Monday, March 29, 2010

1740 N Sedgwick

Built in 1882, 1740 N Sedgwick is a fine example of the Italianate style of architecture that was very popular in Chicago, as well as much the rest of the US, in the late 19th century.  From all outward appearances it seems to have been especially well maintained, despite its nearly 130 years of age.

Within Old Town there quite a number of Italianate homes, most of which fit two broad categories as either front gabled roofs or townhouses.  These styles are most common on narrow city lots, which are found throughout Chicago.

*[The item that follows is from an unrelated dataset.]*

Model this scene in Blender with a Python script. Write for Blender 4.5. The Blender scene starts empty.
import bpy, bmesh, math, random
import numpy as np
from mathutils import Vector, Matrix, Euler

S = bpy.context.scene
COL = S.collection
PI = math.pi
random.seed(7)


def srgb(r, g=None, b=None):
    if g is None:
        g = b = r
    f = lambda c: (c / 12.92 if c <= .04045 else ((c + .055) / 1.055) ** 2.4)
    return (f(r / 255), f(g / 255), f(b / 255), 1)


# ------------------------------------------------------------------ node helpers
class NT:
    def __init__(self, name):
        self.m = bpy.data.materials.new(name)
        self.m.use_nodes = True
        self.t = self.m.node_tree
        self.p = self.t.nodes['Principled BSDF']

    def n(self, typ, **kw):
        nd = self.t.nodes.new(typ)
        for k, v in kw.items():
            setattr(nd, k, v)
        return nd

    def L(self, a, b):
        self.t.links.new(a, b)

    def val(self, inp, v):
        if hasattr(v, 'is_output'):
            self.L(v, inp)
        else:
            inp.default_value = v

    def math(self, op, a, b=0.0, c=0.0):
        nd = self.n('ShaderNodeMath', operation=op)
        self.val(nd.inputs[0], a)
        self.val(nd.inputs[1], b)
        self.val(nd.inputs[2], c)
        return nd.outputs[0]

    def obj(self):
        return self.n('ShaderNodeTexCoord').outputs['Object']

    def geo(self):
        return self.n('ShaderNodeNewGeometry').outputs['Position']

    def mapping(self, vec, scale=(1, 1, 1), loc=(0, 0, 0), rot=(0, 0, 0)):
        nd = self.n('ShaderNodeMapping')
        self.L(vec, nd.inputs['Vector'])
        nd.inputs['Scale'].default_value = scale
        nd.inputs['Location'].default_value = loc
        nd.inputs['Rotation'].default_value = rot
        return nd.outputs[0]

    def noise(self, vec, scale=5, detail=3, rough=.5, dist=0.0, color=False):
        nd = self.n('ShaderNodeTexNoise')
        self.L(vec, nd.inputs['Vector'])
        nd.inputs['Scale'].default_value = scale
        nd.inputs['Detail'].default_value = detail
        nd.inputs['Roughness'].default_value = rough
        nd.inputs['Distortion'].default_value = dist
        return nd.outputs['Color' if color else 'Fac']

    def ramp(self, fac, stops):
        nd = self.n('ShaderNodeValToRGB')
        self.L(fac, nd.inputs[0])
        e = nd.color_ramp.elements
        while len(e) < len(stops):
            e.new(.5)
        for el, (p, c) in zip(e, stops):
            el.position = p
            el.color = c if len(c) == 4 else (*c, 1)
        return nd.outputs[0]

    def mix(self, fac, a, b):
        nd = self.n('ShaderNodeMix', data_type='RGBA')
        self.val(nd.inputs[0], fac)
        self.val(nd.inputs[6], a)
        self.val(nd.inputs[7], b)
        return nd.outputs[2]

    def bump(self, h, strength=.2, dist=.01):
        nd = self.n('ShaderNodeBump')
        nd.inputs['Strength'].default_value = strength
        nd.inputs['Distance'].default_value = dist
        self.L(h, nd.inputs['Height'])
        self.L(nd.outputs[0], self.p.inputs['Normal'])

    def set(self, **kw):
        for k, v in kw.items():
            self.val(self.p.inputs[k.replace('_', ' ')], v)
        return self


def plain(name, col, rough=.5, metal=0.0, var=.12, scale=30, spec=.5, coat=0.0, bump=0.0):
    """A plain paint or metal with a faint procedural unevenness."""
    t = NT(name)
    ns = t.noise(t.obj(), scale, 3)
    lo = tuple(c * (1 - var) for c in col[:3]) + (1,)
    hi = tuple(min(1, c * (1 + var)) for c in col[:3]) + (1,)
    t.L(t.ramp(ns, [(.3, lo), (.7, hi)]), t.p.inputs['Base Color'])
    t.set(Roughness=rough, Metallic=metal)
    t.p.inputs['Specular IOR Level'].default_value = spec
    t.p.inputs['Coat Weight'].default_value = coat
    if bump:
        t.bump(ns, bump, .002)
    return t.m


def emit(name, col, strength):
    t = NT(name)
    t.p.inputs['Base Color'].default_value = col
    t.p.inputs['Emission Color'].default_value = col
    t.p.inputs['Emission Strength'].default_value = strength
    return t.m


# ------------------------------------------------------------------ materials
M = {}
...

1740 N Sedgwick fits the first category as it is a front gabled, 2-story residence.  Both styles are typified by ornate cornices detailing, often including corbels and dentils.  It is especially common for the corbels to come in pairs, as we see in this home.  In addition, many of the Italianate homes feature prominent, pedimented and/or bracketed windows and door frames, however this particular specimen lacks this feature.  The windows are normally tall and narrow, while the sashes are commonly single or double paned.  Italianate doors commonly have large narrow panes, mimicking the proportions of the windows.  From their pristine quality, it safe to assume that the doors of this home have been replaced at least once before, though the current doors are fitting for the style of the home. [1]

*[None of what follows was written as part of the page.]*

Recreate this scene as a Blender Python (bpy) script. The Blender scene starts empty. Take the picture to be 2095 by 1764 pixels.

At some point during its history the brick of this home was painted its present gray color.  I note this first because, in general, I believe this practice should be avoided, and second, because I believe that if you are going to paint brick, this is good example of how it should be done.  There are simply far too many brick homes that have been ruined through the careless painting of some inexperienced owner or painter for me to recommend it.  You've probably seen them,with thick chunks of discolored latex paint flaking off of their surfaces around Chicago.  Brick is made of fired clay and is permeable to water, so normally sealing with chemicals or painting is not required and these can cause problems.  Sealing the brick in any fashion can trap moisture inside the wall.  Anyhow, the natural beauty of the brick is usually the most attractive, undoctored state for a brick masonry wall. This wall was painted with a properly bonded elastomeric paint.  Elastomeric paints are able to expand and contract without tearing or cracking, allowing it to withstand the stresses of seasonal weather changes.

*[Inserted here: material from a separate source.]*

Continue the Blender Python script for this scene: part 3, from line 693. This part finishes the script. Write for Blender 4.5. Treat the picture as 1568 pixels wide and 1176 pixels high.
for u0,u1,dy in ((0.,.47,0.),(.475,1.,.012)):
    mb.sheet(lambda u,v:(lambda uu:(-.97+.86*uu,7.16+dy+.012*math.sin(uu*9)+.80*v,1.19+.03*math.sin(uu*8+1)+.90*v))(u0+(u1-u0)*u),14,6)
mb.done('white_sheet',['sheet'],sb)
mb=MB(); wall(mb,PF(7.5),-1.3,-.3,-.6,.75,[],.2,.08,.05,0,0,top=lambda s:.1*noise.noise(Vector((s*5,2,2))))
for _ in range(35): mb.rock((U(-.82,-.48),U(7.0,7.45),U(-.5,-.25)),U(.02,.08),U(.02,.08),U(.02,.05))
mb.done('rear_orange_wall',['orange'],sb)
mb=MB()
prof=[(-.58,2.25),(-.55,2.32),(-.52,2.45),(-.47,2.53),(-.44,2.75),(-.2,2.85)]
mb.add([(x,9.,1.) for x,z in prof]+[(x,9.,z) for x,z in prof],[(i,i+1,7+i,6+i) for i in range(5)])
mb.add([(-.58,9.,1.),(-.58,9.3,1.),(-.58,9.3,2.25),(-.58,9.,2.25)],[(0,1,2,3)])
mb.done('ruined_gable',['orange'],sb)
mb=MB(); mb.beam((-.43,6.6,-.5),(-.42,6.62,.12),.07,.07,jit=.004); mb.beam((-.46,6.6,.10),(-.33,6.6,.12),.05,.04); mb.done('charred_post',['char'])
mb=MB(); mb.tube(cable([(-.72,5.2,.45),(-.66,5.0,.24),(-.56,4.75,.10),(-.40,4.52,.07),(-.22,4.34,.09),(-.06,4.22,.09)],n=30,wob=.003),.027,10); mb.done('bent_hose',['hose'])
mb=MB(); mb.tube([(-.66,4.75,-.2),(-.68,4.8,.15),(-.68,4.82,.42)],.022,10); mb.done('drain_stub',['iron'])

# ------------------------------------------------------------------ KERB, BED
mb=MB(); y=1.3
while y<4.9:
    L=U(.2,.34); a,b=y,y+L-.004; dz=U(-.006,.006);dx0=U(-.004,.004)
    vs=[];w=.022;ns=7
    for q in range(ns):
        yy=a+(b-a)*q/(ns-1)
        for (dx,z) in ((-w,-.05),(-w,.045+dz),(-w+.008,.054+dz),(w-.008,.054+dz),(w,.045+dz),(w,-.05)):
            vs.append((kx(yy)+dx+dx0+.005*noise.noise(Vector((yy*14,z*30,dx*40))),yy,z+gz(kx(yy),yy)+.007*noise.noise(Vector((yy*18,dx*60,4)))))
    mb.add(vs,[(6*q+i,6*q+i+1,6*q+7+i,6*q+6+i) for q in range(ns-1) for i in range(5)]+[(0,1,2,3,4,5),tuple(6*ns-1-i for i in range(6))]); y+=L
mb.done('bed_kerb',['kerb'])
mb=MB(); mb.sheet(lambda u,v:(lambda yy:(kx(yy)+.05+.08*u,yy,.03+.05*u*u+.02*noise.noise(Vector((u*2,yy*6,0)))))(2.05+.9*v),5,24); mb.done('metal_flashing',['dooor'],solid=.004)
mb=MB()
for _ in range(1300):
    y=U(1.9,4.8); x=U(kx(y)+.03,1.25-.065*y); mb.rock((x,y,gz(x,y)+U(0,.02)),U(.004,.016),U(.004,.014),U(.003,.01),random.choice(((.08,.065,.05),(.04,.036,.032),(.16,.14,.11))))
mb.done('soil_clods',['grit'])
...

I really enjoy the finely crafted wall sconces on either side the entryway.  These provide a nice floral accent to the formality of the rest of the structure.  The tinge of rust coloration on the fixtures plays excellently off the deep walnut color of the front door.  At the same time, the single candle bulb is reminiscent of historic kerosene oil lamps that were common at the time of this homes construction.

[1] My source of education on home styles is primarily from "A Field Guide to American Houses" by Virginia & Lee McAllester, a definitive and much heralded resource on the nuts and bolts of the many styles of American homes, an excellent reference.